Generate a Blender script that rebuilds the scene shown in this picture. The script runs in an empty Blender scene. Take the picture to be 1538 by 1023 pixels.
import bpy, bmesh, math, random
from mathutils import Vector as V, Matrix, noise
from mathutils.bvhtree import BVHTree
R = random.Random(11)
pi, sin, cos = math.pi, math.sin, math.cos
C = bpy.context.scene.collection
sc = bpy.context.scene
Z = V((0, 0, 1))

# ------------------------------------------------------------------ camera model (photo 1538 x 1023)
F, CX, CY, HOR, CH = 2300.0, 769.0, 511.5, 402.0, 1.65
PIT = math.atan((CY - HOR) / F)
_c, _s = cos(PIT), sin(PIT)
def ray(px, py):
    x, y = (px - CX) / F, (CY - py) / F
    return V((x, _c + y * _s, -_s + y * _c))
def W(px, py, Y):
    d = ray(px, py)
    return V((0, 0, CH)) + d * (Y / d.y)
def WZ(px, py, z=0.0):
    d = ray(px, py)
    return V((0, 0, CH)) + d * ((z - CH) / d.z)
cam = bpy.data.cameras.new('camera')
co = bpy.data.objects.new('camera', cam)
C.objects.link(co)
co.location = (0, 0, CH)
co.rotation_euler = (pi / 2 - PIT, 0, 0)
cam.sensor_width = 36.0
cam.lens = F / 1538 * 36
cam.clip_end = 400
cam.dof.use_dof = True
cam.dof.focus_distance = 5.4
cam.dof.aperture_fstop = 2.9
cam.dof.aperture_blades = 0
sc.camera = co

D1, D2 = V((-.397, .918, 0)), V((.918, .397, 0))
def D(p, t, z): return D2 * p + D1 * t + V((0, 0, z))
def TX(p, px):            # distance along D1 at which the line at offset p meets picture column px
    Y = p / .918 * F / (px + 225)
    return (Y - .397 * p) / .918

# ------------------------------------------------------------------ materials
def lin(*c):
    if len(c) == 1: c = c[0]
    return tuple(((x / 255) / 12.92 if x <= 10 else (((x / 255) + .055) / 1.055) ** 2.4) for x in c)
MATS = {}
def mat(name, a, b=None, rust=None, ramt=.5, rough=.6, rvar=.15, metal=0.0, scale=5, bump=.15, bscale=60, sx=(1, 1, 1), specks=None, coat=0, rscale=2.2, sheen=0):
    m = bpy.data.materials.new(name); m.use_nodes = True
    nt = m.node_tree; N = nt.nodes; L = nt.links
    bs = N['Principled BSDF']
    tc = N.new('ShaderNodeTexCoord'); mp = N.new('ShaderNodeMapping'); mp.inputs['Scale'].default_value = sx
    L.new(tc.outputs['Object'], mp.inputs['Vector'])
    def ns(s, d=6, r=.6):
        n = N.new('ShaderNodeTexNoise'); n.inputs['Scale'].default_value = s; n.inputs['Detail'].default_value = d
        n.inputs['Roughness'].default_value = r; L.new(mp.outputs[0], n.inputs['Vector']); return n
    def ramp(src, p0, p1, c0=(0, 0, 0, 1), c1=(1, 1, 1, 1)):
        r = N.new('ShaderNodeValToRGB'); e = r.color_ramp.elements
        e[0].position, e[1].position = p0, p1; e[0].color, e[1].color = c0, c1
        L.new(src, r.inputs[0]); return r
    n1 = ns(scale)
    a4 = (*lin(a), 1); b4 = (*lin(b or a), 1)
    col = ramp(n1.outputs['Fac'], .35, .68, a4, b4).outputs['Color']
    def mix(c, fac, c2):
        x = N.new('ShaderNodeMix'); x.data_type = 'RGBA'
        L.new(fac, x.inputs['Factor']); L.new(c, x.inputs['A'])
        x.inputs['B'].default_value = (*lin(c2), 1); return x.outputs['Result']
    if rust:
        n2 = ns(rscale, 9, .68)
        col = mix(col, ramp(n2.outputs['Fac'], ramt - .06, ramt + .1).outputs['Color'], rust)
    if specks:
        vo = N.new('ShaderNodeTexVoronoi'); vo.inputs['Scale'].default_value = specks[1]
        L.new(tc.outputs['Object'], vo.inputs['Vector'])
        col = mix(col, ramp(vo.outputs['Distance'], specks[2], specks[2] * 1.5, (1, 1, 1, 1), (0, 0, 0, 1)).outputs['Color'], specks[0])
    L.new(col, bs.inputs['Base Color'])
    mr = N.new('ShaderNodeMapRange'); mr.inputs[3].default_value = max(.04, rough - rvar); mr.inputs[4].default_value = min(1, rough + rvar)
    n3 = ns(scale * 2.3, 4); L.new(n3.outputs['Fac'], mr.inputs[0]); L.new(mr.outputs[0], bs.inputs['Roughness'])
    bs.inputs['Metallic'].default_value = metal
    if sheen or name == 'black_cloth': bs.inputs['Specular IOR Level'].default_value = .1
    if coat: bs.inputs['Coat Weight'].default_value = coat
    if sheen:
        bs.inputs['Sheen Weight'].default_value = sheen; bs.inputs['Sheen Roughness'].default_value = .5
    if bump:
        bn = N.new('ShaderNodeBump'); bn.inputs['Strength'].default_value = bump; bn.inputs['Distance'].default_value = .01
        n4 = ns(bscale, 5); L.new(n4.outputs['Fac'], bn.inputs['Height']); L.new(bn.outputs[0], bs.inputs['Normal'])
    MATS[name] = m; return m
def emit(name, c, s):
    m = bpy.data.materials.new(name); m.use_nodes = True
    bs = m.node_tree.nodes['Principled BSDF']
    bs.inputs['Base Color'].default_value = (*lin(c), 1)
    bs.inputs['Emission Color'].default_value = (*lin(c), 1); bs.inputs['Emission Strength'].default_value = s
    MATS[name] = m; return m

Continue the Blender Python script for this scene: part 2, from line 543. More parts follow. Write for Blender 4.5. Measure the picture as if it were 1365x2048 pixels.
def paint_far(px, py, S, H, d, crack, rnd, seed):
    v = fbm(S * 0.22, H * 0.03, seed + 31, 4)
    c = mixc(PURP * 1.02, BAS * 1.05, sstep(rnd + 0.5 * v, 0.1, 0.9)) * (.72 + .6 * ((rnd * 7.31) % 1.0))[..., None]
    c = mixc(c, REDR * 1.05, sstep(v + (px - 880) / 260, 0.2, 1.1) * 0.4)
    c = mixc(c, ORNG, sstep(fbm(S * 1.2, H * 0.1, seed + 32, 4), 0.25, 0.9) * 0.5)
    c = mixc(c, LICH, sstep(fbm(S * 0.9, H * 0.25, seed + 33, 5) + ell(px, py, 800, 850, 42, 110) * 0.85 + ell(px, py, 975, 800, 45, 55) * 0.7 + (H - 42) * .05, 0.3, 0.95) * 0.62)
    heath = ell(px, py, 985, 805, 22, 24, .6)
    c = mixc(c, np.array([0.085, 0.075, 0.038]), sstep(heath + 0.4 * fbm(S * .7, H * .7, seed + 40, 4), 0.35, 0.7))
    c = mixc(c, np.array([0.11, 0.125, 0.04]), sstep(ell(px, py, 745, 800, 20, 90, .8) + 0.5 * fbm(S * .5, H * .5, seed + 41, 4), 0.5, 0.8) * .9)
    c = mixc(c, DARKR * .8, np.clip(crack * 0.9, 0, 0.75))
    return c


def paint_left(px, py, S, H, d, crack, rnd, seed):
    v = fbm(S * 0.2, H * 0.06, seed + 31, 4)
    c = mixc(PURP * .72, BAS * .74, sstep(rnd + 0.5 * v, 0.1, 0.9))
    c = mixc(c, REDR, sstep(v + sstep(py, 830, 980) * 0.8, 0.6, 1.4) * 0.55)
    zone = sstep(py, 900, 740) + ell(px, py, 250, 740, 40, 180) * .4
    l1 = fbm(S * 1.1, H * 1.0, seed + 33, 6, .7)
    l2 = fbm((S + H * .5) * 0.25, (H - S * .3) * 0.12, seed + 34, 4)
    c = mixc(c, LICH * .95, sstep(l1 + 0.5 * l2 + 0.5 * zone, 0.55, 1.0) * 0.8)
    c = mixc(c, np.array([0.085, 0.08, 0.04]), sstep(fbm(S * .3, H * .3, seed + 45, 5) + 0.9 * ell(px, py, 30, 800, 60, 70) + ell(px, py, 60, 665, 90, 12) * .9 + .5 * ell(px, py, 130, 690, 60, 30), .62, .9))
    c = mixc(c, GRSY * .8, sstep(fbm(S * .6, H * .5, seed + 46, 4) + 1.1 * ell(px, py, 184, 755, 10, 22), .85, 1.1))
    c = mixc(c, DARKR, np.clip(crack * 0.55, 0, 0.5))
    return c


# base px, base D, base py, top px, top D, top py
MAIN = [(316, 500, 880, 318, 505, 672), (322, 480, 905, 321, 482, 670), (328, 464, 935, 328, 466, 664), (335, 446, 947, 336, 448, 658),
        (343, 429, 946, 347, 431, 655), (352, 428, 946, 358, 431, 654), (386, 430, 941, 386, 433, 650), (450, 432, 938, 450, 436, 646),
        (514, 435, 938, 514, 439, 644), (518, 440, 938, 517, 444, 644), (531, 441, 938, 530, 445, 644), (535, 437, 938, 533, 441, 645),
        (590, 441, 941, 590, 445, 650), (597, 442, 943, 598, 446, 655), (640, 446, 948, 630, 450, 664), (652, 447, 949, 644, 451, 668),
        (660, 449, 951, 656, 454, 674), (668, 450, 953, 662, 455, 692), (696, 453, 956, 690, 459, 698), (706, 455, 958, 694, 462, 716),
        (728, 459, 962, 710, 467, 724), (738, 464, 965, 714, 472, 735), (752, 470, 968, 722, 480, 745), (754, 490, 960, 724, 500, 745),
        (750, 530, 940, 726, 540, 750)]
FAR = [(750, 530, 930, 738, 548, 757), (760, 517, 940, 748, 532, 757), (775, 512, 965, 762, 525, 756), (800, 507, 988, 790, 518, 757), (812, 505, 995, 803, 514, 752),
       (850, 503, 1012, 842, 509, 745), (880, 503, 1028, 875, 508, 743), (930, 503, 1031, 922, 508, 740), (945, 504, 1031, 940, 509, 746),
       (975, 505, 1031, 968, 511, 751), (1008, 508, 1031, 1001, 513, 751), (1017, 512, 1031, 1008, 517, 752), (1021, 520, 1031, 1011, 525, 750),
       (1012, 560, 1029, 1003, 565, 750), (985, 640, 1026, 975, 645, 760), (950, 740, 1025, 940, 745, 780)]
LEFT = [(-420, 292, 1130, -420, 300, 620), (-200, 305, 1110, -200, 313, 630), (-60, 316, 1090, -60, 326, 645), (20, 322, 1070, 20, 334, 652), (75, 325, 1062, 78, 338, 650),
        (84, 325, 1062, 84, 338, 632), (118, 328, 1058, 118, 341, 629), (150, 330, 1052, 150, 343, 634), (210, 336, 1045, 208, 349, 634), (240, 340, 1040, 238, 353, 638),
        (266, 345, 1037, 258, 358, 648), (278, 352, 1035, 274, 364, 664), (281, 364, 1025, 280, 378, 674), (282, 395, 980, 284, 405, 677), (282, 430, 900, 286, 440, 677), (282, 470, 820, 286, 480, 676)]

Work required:
Reproduce verbatim the range of lines that opens the records and closes with the line containing "return (Y - .397 * p) / .918". Omit everything after it.

Task output:
Generate a Blender script that rebuilds the scene shown in this picture. The script runs in an empty Blender scene. Take the picture to be 1538 by 1023 pixels.
import bpy, bmesh, math, random
from mathutils import Vector as V, Matrix, noise
from mathutils.bvhtree import BVHTree
R = random.Random(11)
pi, sin, cos = math.pi, math.sin, math.cos
C = bpy.context.scene.collection
sc = bpy.context.scene
Z = V((0, 0, 1))

# ------------------------------------------------------------------ camera model (photo 1538 x 1023)
F, CX, CY, HOR, CH = 2300.0, 769.0, 511.5, 402.0, 1.65
PIT = math.atan((CY - HOR) / F)
_c, _s = cos(PIT), sin(PIT)
def ray(px, py):
    x, y = (px - CX) / F, (CY - py) / F
    return V((x, _c + y * _s, -_s + y * _c))
def W(px, py, Y):
    d = ray(px, py)
    return V((0, 0, CH)) + d * (Y / d.y)
def WZ(px, py, z=0.0):
    d = ray(px, py)
    return V((0, 0, CH)) + d * ((z - CH) / d.z)
cam = bpy.data.cameras.new('camera')
co = bpy.data.objects.new('camera', cam)
C.objects.link(co)
co.location = (0, 0, CH)
co.rotation_euler = (pi / 2 - PIT, 0, 0)
cam.sensor_width = 36.0
cam.lens = F / 1538 * 36
cam.clip_end = 400
cam.dof.use_dof = True
cam.dof.focus_distance = 5.4
cam.dof.aperture_fstop = 2.9
cam.dof.aperture_blades = 0
sc.camera = co

D1, D2 = V((-.397, .918, 0)), V((.918, .397, 0))
def D(p, t, z): return D2 * p + D1 * t + V((0, 0, z))
def TX(p, px):            # distance along D1 at which the line at offset p meets picture column px
    Y = p / .918 * F / (px + 225)
    return (Y - .397 * p) / .918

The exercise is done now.